If the ball is at the far right or far left of the screen and misses the paddle, the score

of the scoring player is incremented, the ball is moved to the center of the screen and the direction of the ball is changed. The server side does not calculate the position of the ball as this would be redundant and a waste of computing time. After the ball and paddle positions have been calculated, the client sends the values to the server, and the server sends the value of player one’s paddle to the client. The 2D character arrays are updated, and the old output on the console screens are cleared. The lines containing non whitespace characters are then printed to the console screens and the real time tasks wait until the next period. After a player has scored 5 times, the while loop ends, and the name of the player is printed on the screen. The thread ends its execution and joins back with the main.

Results: The biggest problem I had with creating this project was getting the 2D graphic array to output correctly. At first, the screen would be filled with unintelligible garbage characters. This was because I was printing the array line by line and not ending each line with a null character. After I fixed this problem, the graphics printed correctly, but the screen was sometimes slow to update and flashed often. This was because I was printing every character of the 2D array during

each iteration of the loop. Once I started printing only the lines that contained non whitespace characters, the output became much more fluid. I tested the final version of my programs by playing 30 games of pong across the network. The games behaved exactly like many traditional games of pong do, and at no point of the testing did I notice any discernable bugs. Below is a screen shot of the output on the console, and attached with this report is a video showing the game in action. In the video, only one paddle is moving because I could only find one I/O board in the laboratory when I made the video.

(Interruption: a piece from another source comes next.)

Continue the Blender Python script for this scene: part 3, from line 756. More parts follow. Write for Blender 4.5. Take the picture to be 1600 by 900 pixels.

Conclusion: From this project, I learned that socket programming is a viable way to facilitate online gaming. However, I am not sure how well this board would perform under the demands of a more complex game that did not use text based graphics. Since I had some latency issues using print statements to output my graphics in the early version of the program, I can predict that the TS-7250 boards might have problems with more demanding programs.